Le statistiche dicono che lei ha conquistato 48 titoli, 687 vittorie e 278 sconfitte, con un saldo positivo del 71,19 per cento. Al di là dei numeri che cos’è per lei il tennis? Lo sport dei pazzi e dei solitari. Peggio (o meglio) dell’amore? In me sono stati alla pari, ma gli amori mi hanno fatto più male nel momento in cui sono finiti. Ho amato quattro donne meravigliose. Susanna, madre dei nostri tre figli, Lorenza, Licia e Paola. Sono state loro a lasciarmi, per mille ragioni, per le troppe delusioni, chiamiamole così… Ero un cacciatore, ora sono uno scapolo vecchio e malinconico.  

Colpa delle miscele complicate che scorrono nel suo sangue? Forse sì. Madre russa di stirpe nobiliare, padre italiano, nonno paterno tedesco, nonna svedese. Insomma, sono un bel bastardo.   Lei è stato becchino, commerciante di magliette Lacoste, calciatore, tennista, consulente pubblicitario, attore e presentatore televisivo. C’è un mestiere che ha inseguito vanamente? L’esploratore, seduto sulla schiena di un elefante.

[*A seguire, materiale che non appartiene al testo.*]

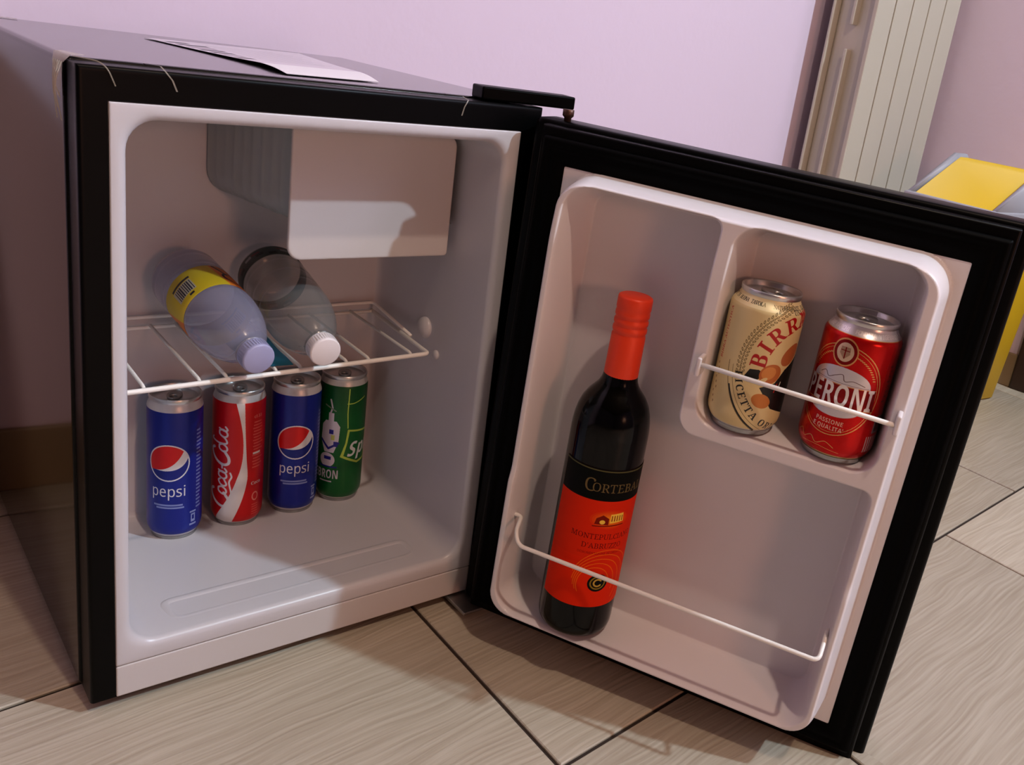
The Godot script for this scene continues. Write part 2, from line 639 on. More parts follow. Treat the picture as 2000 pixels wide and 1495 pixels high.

Mi è sempre piaciuto viaggiare e ho pensato a lungo che con il tennis non sarei andato più lontano di Milano.   Torni indietro nel tempo e cambi la sua vita. Il gioco non mi piace, la rifarei da capo con tutte le mie frescacce e i miei dolori. Solo un deficiente può dire di essere privo di rimpianti. Ho vissuto la vita così come mi è stata data, a piene mani.   E come si vive a novant’anni? Tra cose belle e cose brutte, penso molto all’ultimo atto e provo sensazioni che non riesco a descriverle. E guardi che gli anni sono novantadue. Gianni Clerici definì lei e Adriano Panatta “i nostri due narcisi”. Aveva ragione? Credo proprio di sì.